BARISAN.CO – Direktur Pusat Studi Media dan Demokrasi LP3ES, Wijayanto mengatakan Presiden ditengarai justru menjadi bagian dalam proses pelemahan KPK dengan menyetujui apa yang telah diusulkan parlemen untuk merevisi UU KPK. Dari jejak rekam selama reformasi bergulir, Presiden Jokowi menjadi kepala negara di era reformasi yang paling sukses melakukan pelemahan KPK dan tidak berbuat apa-apa untuk melawan pelemahan tersebut.
“Tetap berlangsungnya pemecatan 56 pegawai KPK juga menjadi penanda lainnya betapa Jokowi menjadi presiden yang paling tidak peka dengan aspirasi rakyat, sambungnya dalamdiskusi Forum Ekonomi Politik dengan tema Evaluasi Kelembagaan dan Kinerja KPK, Minggu (19/9/2021)
Menurut Wijayanto hal itu terekam ketika terjadi protes dan demo-demo besar ratusan ribu mahasiswa di seluruh Indonesia bersama kelompok-kelompok masyarakat yang menolak amandemen UU KPK (2019), Pengesahan UU Omnibus Law dan UU Minerba (2020) sebagai contoh. Namun semua protes tersebut tidak didengar.
“Berbagai analisa para ilmuwan politik internasional yang menyoroti perkembangan demokrasi di Indonesia memang menyatakan telah terjadi proses kemunduran demokrasi yang cukup parah di Indonesia,” lanjutnya
Wijayanto menambahkan bahkan mengarah pada kembalinya otoriterisme. Rangkaian kejadian dalam contoh-contoh di atas telah menguatkan kesimpulan-kesimpulan tersebut.
Apa yang dapat dilakukan oleh masyarakat sipil yang mendambakan kembalinya kualitas demokrasi dan kebebasan sipil menghadapi situasi seperti sekarang?
“Perlunya melakukan otokritik dan konsolidasi dari segenap unsur-unsur masyarakat sipil, termasuk pers/media massa agar bersama-sama berjuang membangun sinergi untuk menyelamatkan demokrasi ke depan,” terangnya.
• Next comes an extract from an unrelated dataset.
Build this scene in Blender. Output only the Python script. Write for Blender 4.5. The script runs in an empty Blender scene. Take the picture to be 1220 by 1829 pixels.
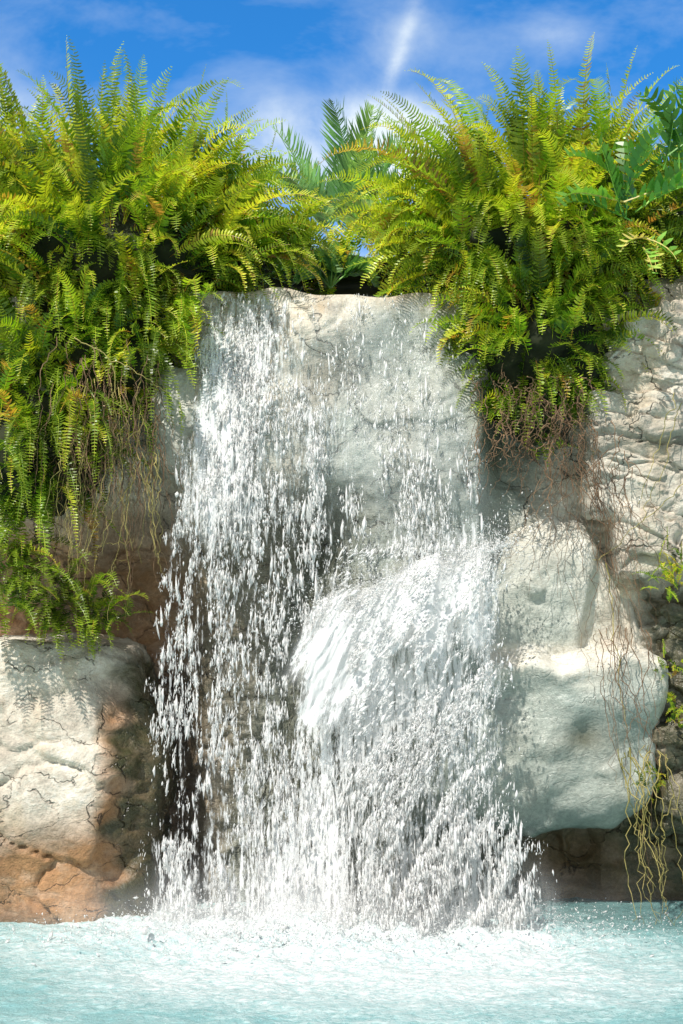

Dalam pengantarnya Didik J Rachbini mengatakan meski ditentang keras oleh aksi-aksi penolakan lewat demo-demo mahasiswa, tetapi amandemen UU KPK tetap berjalan dengan dukungan buzzer politik di media sosial.
“Sejak itu KPK seakan hanya menjadi alat politik dan kekuasaan yang terus dimanfaatkan oleh kelompok-kelompok kepentingan untuk memberangus lawan politik. Alih alih berfungsi sebagai lembaga penegak hukum dalam perang besar melawan korupsi,” lanjutnya.
Sementara itu, Peneliti Pusat Studi Hukum dan HAM LP3ES Malik Ruslan menyatakan saat ini negara sebenarnya sedang bingung mau diapakan lembaga anti rasuah KPK.
“Negara memang ditengarai terlibat dalam pelemahan KPK, tapi juga tidak mau diseret dalam kemelut yang menjadikan aktor negara sebagai pihak yang turut berperan dalam pelemahan itu,” pungkasnya.